= Prompt =
Looking at the listing, state how many of its lines contain the string "picture". Write only the number.

= Data extract =
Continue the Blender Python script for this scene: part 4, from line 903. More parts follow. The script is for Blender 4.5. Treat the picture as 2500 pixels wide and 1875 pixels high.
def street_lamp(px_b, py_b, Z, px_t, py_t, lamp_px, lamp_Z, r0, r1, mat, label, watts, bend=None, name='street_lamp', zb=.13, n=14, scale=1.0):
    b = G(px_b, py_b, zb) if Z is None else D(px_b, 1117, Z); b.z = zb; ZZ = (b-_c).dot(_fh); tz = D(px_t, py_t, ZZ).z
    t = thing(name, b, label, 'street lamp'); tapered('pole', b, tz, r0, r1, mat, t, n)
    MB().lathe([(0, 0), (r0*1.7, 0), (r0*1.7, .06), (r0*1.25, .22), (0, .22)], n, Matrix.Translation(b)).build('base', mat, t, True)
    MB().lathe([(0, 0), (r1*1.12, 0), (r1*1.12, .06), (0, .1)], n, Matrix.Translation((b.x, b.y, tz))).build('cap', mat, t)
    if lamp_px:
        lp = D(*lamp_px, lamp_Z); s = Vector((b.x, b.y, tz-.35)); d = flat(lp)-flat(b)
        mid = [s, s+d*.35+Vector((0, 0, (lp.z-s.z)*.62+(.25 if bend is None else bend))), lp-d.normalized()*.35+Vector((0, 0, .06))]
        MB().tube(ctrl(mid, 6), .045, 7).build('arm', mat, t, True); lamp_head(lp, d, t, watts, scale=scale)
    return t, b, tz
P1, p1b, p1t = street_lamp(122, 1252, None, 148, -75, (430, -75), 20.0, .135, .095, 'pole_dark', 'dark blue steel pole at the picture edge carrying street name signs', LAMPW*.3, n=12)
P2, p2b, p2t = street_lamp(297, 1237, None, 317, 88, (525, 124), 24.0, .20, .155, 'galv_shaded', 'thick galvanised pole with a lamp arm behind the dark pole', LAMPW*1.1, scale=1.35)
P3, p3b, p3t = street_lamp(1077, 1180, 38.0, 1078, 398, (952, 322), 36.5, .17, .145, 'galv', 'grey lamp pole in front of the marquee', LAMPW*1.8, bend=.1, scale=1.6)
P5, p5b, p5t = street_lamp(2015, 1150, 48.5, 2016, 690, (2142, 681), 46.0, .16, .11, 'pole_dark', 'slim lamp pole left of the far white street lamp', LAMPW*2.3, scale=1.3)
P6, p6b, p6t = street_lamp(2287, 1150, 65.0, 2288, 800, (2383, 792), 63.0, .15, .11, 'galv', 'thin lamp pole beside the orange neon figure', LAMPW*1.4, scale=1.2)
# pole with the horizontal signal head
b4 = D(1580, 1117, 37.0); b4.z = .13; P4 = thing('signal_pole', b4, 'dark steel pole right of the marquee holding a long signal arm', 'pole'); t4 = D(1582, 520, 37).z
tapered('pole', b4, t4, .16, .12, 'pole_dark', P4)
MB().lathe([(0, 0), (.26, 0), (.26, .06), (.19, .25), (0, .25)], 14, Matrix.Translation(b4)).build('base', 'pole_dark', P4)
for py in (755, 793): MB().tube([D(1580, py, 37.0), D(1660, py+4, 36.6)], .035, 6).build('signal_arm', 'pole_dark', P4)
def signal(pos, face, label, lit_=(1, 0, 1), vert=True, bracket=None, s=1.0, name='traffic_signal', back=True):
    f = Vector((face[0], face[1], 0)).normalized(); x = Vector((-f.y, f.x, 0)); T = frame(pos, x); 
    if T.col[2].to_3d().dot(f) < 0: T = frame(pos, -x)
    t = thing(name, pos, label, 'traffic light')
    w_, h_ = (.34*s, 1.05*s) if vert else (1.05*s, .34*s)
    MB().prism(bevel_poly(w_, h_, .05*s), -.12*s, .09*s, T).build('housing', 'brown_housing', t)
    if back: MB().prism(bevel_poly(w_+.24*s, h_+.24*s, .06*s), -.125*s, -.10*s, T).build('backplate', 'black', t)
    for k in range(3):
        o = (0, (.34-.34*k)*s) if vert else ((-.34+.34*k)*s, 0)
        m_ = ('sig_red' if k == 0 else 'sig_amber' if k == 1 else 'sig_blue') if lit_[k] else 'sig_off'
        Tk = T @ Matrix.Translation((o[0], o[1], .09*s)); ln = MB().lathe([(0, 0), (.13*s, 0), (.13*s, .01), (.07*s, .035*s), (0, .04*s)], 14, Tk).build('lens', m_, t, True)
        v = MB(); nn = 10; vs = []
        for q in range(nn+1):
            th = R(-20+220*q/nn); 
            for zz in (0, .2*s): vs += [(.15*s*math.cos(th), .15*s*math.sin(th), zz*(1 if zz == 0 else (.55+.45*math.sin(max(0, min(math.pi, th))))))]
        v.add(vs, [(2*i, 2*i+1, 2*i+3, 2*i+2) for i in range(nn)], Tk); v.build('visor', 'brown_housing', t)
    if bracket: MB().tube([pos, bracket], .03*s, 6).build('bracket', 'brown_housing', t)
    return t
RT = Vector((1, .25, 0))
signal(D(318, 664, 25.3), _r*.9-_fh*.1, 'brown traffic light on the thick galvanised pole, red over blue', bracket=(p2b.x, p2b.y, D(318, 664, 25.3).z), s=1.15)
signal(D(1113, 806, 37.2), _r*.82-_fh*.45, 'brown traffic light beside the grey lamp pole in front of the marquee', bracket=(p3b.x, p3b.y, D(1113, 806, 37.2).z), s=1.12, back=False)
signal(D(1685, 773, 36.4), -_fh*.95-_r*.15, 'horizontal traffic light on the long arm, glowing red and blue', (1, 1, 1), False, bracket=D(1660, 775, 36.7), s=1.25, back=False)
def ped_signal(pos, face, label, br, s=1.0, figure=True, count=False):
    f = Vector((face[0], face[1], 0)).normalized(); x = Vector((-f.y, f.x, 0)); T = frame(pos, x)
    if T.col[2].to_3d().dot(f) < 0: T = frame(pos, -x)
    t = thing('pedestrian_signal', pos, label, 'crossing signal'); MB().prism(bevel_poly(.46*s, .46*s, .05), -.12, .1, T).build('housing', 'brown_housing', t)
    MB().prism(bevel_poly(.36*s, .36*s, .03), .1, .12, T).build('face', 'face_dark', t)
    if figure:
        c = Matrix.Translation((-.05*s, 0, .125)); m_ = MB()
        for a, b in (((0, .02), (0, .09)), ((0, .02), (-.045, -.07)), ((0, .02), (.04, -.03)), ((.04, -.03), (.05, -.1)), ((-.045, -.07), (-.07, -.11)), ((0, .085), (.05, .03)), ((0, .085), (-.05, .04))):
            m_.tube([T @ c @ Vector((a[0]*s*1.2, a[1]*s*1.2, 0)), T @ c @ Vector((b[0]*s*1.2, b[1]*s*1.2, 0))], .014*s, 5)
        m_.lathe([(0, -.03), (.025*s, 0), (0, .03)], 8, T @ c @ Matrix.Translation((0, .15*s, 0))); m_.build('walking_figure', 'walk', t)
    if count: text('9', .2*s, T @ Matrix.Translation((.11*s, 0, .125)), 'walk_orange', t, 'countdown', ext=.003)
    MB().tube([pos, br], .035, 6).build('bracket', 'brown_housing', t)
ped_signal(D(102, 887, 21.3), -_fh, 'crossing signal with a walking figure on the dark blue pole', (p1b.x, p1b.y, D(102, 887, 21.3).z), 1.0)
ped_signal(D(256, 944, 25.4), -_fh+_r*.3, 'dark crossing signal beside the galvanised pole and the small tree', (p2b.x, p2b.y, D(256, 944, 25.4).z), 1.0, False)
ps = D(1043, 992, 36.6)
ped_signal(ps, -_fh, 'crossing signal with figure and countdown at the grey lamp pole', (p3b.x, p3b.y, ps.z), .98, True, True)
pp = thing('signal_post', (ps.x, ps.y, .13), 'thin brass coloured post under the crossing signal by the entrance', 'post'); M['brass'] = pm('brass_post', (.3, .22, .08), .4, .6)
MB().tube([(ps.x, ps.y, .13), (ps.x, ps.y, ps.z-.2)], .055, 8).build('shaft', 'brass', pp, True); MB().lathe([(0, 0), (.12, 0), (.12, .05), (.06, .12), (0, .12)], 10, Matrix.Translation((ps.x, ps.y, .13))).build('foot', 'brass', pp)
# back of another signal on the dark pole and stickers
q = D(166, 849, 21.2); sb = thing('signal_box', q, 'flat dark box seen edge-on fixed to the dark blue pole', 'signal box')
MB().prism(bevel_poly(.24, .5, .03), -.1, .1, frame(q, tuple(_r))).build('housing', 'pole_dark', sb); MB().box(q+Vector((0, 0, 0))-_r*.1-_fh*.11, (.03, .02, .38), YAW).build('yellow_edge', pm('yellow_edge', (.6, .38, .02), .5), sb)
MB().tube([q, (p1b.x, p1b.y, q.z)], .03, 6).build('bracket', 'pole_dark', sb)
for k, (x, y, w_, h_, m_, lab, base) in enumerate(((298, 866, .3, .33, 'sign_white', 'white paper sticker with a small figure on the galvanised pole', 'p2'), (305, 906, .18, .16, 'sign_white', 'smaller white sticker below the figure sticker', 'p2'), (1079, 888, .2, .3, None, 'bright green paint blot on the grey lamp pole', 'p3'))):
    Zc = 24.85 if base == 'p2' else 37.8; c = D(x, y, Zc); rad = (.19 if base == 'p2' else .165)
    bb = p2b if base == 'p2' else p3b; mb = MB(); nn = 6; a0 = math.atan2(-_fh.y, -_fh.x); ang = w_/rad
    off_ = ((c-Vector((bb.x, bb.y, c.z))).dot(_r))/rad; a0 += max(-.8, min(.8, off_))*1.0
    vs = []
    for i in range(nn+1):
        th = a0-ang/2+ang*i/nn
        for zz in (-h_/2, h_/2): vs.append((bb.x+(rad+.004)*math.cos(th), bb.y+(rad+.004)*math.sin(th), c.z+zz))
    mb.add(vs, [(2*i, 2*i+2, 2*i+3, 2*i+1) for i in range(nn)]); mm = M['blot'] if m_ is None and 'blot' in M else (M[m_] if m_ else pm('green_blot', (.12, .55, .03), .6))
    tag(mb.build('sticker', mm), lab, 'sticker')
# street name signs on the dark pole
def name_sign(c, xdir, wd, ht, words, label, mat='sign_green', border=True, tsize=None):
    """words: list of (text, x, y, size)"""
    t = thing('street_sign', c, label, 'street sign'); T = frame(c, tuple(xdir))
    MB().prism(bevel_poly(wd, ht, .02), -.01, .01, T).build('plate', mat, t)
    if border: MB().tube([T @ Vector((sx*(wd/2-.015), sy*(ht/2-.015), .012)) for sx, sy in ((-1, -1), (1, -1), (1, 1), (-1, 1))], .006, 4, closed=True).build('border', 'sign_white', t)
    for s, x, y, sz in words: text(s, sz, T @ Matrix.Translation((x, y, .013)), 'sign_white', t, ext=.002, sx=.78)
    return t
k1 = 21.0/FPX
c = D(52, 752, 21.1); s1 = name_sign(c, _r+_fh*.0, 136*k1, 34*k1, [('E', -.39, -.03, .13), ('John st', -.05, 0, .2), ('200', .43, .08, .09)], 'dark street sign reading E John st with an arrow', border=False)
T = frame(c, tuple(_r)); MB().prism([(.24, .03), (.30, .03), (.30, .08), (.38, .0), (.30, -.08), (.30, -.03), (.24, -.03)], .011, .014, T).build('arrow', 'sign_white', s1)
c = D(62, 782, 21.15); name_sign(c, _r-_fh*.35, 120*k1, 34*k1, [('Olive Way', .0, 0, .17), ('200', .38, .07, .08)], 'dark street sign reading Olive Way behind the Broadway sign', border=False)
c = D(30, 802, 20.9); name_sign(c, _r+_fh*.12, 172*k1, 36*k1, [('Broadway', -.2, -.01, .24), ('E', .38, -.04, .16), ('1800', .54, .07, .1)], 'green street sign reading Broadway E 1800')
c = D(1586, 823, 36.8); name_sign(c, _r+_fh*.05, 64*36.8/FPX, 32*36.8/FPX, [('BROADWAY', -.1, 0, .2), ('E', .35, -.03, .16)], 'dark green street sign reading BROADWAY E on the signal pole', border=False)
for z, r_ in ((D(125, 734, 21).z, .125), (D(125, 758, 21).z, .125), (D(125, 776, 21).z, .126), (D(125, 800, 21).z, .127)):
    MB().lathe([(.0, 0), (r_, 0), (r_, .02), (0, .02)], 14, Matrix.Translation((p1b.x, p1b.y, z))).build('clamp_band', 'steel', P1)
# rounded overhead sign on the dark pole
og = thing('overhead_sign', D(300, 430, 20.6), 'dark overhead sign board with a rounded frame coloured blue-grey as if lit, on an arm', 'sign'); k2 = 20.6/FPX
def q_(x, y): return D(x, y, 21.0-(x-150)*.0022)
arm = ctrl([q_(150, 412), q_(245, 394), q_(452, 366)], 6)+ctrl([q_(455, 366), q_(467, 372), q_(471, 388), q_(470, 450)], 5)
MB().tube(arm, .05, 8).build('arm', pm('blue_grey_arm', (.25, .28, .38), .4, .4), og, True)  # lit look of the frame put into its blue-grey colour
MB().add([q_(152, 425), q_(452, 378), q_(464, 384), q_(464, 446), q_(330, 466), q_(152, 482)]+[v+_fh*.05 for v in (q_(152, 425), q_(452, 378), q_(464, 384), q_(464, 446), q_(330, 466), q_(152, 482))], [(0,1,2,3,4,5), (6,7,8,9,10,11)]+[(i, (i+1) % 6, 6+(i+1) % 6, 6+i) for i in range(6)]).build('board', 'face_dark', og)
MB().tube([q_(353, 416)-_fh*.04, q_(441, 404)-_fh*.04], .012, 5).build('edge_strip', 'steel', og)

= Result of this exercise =
2